Independente da questão circunstancial dessa restrição, que eu espero que seja circunstancial, na minha visão mais ampla a questão econômica está presente demais, você pega a primeira página e é o que interessa, economia e política. Eu me bato há muito tempo para um deslocamento das atenções do que é mais relevante, para as pessoas e para a sociedade, que é a questão mais educacional e cultural.
Tudo quanto é político, empresário, dirigente, diz "educação é a coisa mais importante", mas fala de cultura meio forçado, não acredita muito. Porque pensa na educação regular, na escola. Esquecem que educação é muito mais. E quando amplia o conceito de educação você está falando de cultura. É antes, durante e depois da escola. Daí o foco, numa hora de crise como esta, em que a questão muitas vezes é comportamento. São valores.

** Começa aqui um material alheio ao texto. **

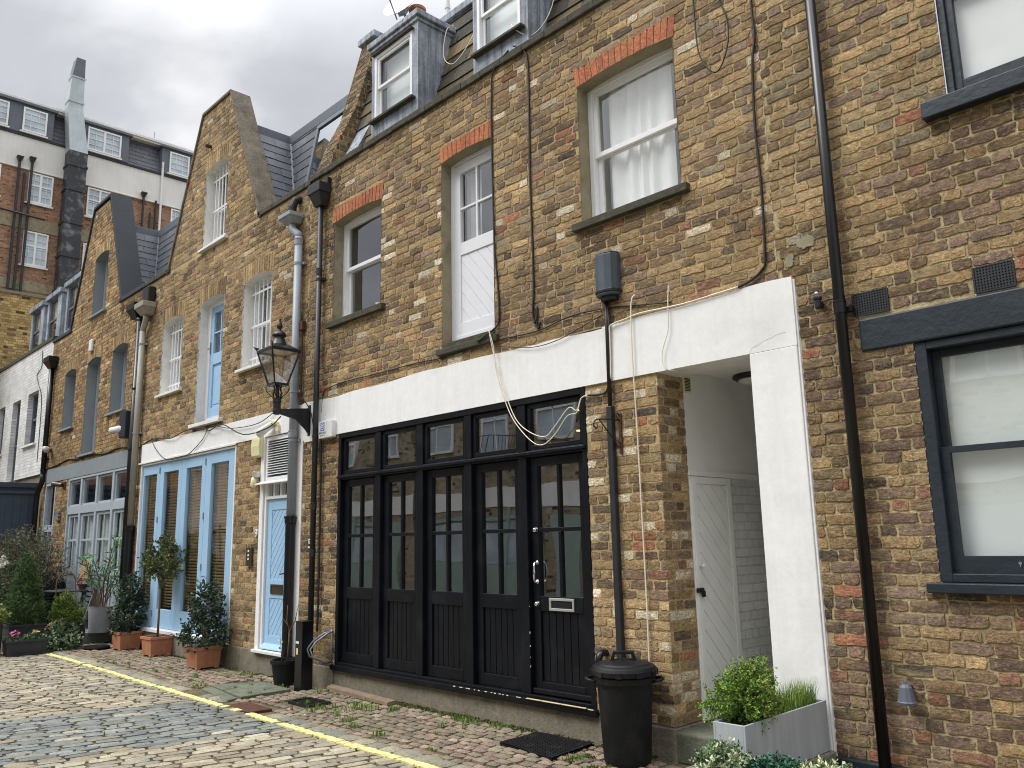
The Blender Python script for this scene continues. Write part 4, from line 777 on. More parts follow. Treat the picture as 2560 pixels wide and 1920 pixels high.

O Sesc se tornou central para a cultura aqui em São Paulo.
Tem uma característica até mundial importante.
Há três anos saiu a reportagem no "New York Times".
Eu tenho no quadro, ali.
Esta crise terá impacto sobre a cultura de São Paulo? Sobre a produção que o Sesc apoia, já que aquela mais comercial...
A indústria cultural não vai ser afetada seriamente. Só alguma coisa. Mas esta cultura de caráter público, aberto...
Que tem olhar nacional.
Se ela pode ser ameaçada? Eu espero que não. Ao falar que a gente vai rever custos, rever programação, isso não afeta necessariamente a qualidade do que fazemos. Posso continuar pensando numa exposição tipo Tadeusz Kantor, só que não com aquele porte, aquele aparato. Vamos continuar propondo ações que tenham esse jeito de fazer, provocar, aprofundar, mesmo que de outra maneira, não com esse custo. A gente sempre fez.
O Sesc não é só cultura.
Tem gente que pega o volume do Sesc, com seus quase 7.000 funcionários, com sua folha de R$ 50, 60 milhões por mês, junta tudo e diz: "O Sesc é o Ministério da Cultura". Não é. Nós realizamos ações culturais, numa parte da nossa operação. O Sesc lida com coisas que o Ministério da Cultura faz, o da Educação, o do Esporte, da Saúde. O nosso orçamento anual está em torno de R$ 1,5, R$ 1,6 bilhão. Deve cair um pouco no ano que vem. No máximo, continuar esse mesmo valor, o que para nós já seria fantástico.